» **INFORMATION PROVIDED**:

-- START --

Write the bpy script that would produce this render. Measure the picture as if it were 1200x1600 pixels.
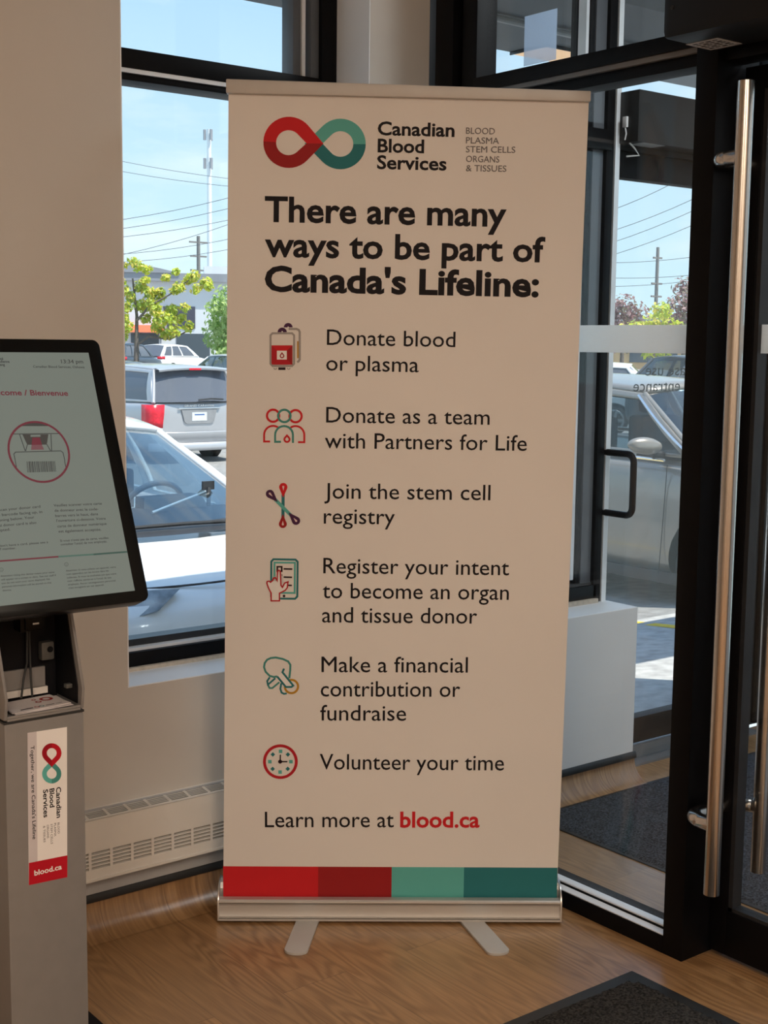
import bpy, bmesh, math, random
from mathutils import Vector, Matrix
for _o in list(bpy.data.objects): bpy.data.objects.remove(_o)
SC = bpy.context.scene
COL = SC.collection
random.seed(7)

# ------------------------------------------------------------------ camera
cam_d = bpy.data.cameras.new('camera')
cam = bpy.data.objects.new('camera', cam_d)
COL.objects.link(cam)
cam_d.sensor_fit = 'VERTICAL'
cam_d.sensor_height = 36.0
cam_d.lens = 2104.0 / 1600.0 * 36.0
cam_d.clip_start = 0.05
cam_d.clip_end = 600.0
_R = Vector((0.78713446, -0.61667824, 0.01128245))
_U = Vector((0.06747313, 0.10427724, 0.99225684))
_F = Vector((0.6130797, 0.78027829, -0.12368942))
m = Matrix((_R, _U, -_F)).transposed().to_4x4()
m.translation = Vector((0.0, 0.0, 1.48145))
cam.matrix_world = m
SC.camera = cam

# ------------------------------------------------------------------ exposure
SC.view_settings.view_transform = 'Standard'
SC.view_settings.look = 'None'
SC.view_settings.exposure = 0.0
SC.view_settings.gamma = 1.0
SC.view_settings.use_curve_mapping = False

# ------------------------------------------------------------------ sky
world = bpy.data.worlds.new('sky')
SC.world = world
world.use_nodes = True
nt = world.node_tree
nt.nodes.clear()
wo = nt.nodes.new('ShaderNodeOutputWorld')
bg = nt.nodes.new('ShaderNodeBackground')
tc = nt.nodes.new('ShaderNodeTexCoord')
sx = nt.nodes.new('ShaderNodeSeparateXYZ')
rp = nt.nodes.new('ShaderNodeValToRGB')
e = rp.color_ramp.elements
e[0].position = 0.0; e[0].color = (0.62, 0.84, 0.93, 1)
e[1].position = 0.9; e[1].color = (0.20, 0.42, 0.80, 1)
x = e.new(0.12); x.color = (0.54, 0.76, 0.92, 1)
x = e.new(0.30); x.color = (0.38, 0.62, 0.90, 1)
mp = nt.nodes.new('ShaderNodeMapping')
mp.inputs['Scale'].default_value = (1.3, 1.3, 4.5)
nz = nt.nodes.new('ShaderNodeTexNoise')
nz.inputs['Scale'].default_value = 3.2
nz.inputs['Detail'].default_value = 7.0
nz.inputs['Roughness'].default_value = 0.55
cr = nt.nodes.new('ShaderNodeValToRGB')
cr.color_ramp.elements[0].position = 0.46; cr.color_ramp.elements[0].color = (0, 0, 0, 1)
cr.color_ramp.elements[1].position = 0.76; cr.color_ramp.elements[1].color = (0.85, 0.85, 0.85, 1)
mx = nt.nodes.new('ShaderNodeMixRGB')
mx.inputs['Color2'].default_value = (0.93, 0.98, 1.0, 1)
L = nt.links.new
L(tc.outputs['Generated'], sx.inputs[0]); L(sx.outputs['Z'], rp.inputs['Fac'])
L(tc.outputs['Generated'], mp.inputs['Vector']); L(mp.outputs[0], nz.inputs['Vector'])
L(nz.outputs['Fac'], cr.inputs['Fac']); L(cr.outputs['Color'], mx.inputs['Fac'])
L(rp.outputs['Color'], mx.inputs['Color1']); L(mx.outputs['Color'], bg.inputs['Color'])
bg.inputs['Strength'].default_value = 1.3
L(bg.outputs[0], wo.inputs['Surface'])

# ------------------------------------------------------------------ sun (high noon sun from behind the building)
sun_d = bpy.data.lights.new('sun', 'SUN')
sun_d.energy = 7.0
sun_d.angle = math.radians(0.6)
sun_d.color = (1.0, 0.95, 0.86)
sun = bpy.data.objects.new('sun', sun_d)
COL.objects.link(sun)
sun.rotation_euler = Vector((-0.22, 0.43, -1.0)).to_track_quat('-Z', 'Y').to_euler()
sun.location = (0, -3, 8)

# ------------------------------------------------------------------ ceiling lamps of the room (behind and above the viewpoint)
def area(name, loc, sx_, sy_, power, color):
    d = bpy.data.lights.new(name, 'AREA')
    d.shape = 'RECTANGLE'; d.size = sx_; d.size_y = sy_
    d.energy = power; d.color = color
    o = bpy.data.objects.new(name, d); COL.objects.link(o)
    o.location = loc
    return o
WARM = (1.0, 0.83, 0.665)
for nm, lx, ly, pw in (('ceiling_lamp', -0.7, -0.5, 34), ('ceiling_lamp', 1.2, -1.3, 40), ('ceiling_lamp', -2.0, -1.5, 34), ('ceiling_lamp', 0.2, -2.1, 40)):
    area(nm, (lx, ly, 2.985), 0.6, 0.6, pw, WARM)

area('vestibule_fill', (3.3, 1.9, 2.985), 0.5, 0.5, 22, (0.92, 0.97, 1.0))  # added cool fill that brightens the vestibule, no fixture behind it

# ------------------------------------------------------------------ materials
MATS = {}
def mat(name, col, rough=0.5, metal=0.0, var=0.06, scale=18.0, bump=0.0, spec=0.5, coat=0.0, aniso=None):
    if name in MATS: return MATS[name]
    ma = bpy.data.materials.new(name); ma.use_nodes = True
    t = ma.node_tree; b = t.nodes['Principled BSDF']
    b.inputs['Roughness'].default_value = rough
    b.inputs['Metallic'].default_value = metal
    b.inputs['Specular IOR Level'].default_value = spec
    b.inputs['Coat Weight'].default_value = coat
    tcn = t.nodes.new('ShaderNodeTexCoord'); n = t.nodes.new('ShaderNodeTexNoise')
    n.inputs['Scale'].default_value = scale; n.inputs['Detail'].default_value = 4
    r = t.nodes.new('ShaderNodeValToRGB')
    r.color_ramp.elements[0].position = 0.3; r.color_ramp.elements[1].position = 0.7
    r.color_ramp.elements[0].color = tuple(c * (1 - var) for c in col) + (1,)
    r.color_ramp.elements[1].color = tuple(min(1, c * (1 + var)) for c in col) + (1,)
    t.links.new(tcn.outputs['Object'], n.inputs['Vector'])
    if aniso:
        mm = t.nodes.new('ShaderNodeMapping'); mm.inputs['Scale'].default_value = aniso
        t.links.new(tcn.outputs['Object'], mm.inputs['Vector']); t.links.new(mm.outputs[0], n.inputs['Vector'])
    t.links.new(n.outputs['Fac'], r.inputs['Fac']); t.links.new(r.outputs['Color'], b.inputs['Base Color'])
    if bump:
        bu = t.nodes.new('ShaderNodeBump'); bu.inputs['Strength'].default_value = bump; bu.inputs['Distance'].default_value = 0.01
        t.links.new(n.outputs['Fac'], bu.inputs['Height']); t.links.new(bu.outputs[0], b.inputs['Normal'])
    MATS[name] = ma
    return ma

def glow(name, col, strength):
    if name in MATS: return MATS[name]
    ma = bpy.data.materials.new(name); ma.use_nodes = True
    b = ma.node_tree.nodes['Principled BSDF']
    b.inputs['Base Color'].default_value = (0.02, 0.02, 0.02, 1)
    b.inputs['Roughness'].default_value = 0.25
    b.inputs['Emission Color'].default_value = tuple(col) + (1,)
    b.inputs['Emission Strength'].default_value = strength
    MATS[name] = ma
    return ma

def glass(name, tint=(0.97, 0.985, 0.98), refl=1.0, haze=0.0):
    if name in MATS: return MATS[name]
    ma = bpy.data.materials.new(name); ma.use_nodes = True
    t = ma.node_tree; t.nodes.clear()
    o = t.nodes.new('ShaderNodeOutputMaterial'); tr = t.nodes.new('ShaderNodeBsdfTransparent'); gl = t.nodes.new('ShaderNodeBsdfGlossy')
    tr.inputs['Color'].default_value = tuple(tint) + (1,)
    gl.inputs['Roughness'].default_value = 0.02
    lw = t.nodes.new('ShaderNodeLayerWeight'); lw.inputs['Blend'].default_value = 0.5      # Schlick reflectance, same from both sides
    pw = t.nodes.new('ShaderNodeMath'); pw.operation = 'POWER'; pw.inputs[1].default_value = 5.0
    fr = t.nodes.new('ShaderNodeMath'); fr.operation = 'MULTIPLY_ADD'; fr.inputs[1].default_value = 0.96; fr.inputs[2].default_value = 0.04
    t.links.new(lw.outputs['Facing'], pw.inputs[0]); t.links.new(pw.outputs[0], fr.inputs[0])
    mu = t.nodes.new('ShaderNodeMath'); mu.operation = 'MULTIPLY'; mu.inputs[1].default_value = refl
    mi = t.nodes.new('ShaderNodeMixShader')
    t.links.new(fr.outputs[0], mu.inputs[0]); t.links.new(mu.outputs[0], mi.inputs['Fac'])
    t.links.new(tr.outputs[0], mi.inputs[1]); t.links.new(gl.outputs[0], mi.inputs[2])
    last = mi
    if haze:
        df = t.nodes.new('ShaderNodeBsdfDiffuse'); df.inputs['Color'].default_value = (0.8, 0.85, 0.85, 1)
        n = t.nodes.new('ShaderNodeTexNoise'); n.inputs['Scale'].default_value = 9
        m2 = t.nodes.new('ShaderNodeMath'); m2.operation = 'MULTIPLY'; m2.inputs[1].default_value = haze
        m3 = t.nodes.new('ShaderNodeMixShader')
        t.links.new(n.outputs['Fac'], m2.inputs[0]); t.links.new(m2.outputs[0], m3.inputs['Fac'])
        t.links.new(mi.outputs[0], m3.inputs[1]); t.links.new(df.outputs[0], m3.inputs[2]); last = m3
    t.links.new(last.outputs[0], o.inputs['Surface'])
    MATS[name] = ma
    return ma

def frosted(name, col, alpha):
    ma = bpy.data.materials.new(name); ma.use_nodes = True
    t = ma.node_tree; t.nodes.clear()
    o = t.nodes.new('ShaderNodeOutputMaterial'); tr = t.nodes.new('ShaderNodeBsdfTransparent')
    tl = t.nodes.new('ShaderNodeBsdfTranslucent'); df = t.nodes.new('ShaderNodeBsdfDiffuse')
    n = t.nodes.new('ShaderNodeTexNoise'); n.inputs['Scale'].default_value = 30
    r = t.nodes.new('ShaderNodeValToRGB')
    r.color_ramp.elements[0].color = tuple(c * 0.95 for c in col) + (1,); r.color_ramp.elements[1].color = tuple(col) + (1,)
    t.links.new(n.outputs['Fac'], r.inputs['Fac']); t.links.new(r.outputs[0], tl.inputs['Color']); t.links.new(r.outputs[0], df.inputs['Color'])
    a = t.nodes.new('ShaderNodeMixShader'); a.inputs['Fac'].default_value = 0.35
    t.links.new(tl.outputs[0], a.inputs[1]); t.links.new(df.outputs[0], a.inputs[2])
    b = t.nodes.new('ShaderNodeMixShader'); b.inputs['Fac'].default_value = alpha
    t.links.new(tr.outputs[0], b.inputs[1]); t.links.new(a.outputs[0], b.inputs[2]); t.links.new(b.outputs[0], o.inputs['Surface'])
    MATS[name] = ma
    return ma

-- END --

Transcribe the opening line of the listing above, please, and every line after it through the line with "random.seed(7)", word for word, without pictures.

» **OUTPUT FOR THIS TASK**:
Write the bpy script that would produce this render. Measure the picture as if it were 1200x1600 pixels.
import bpy, bmesh, math, random
from mathutils import Vector, Matrix
for _o in list(bpy.data.objects): bpy.data.objects.remove(_o)
SC = bpy.context.scene
COL = SC.collection
random.seed(7)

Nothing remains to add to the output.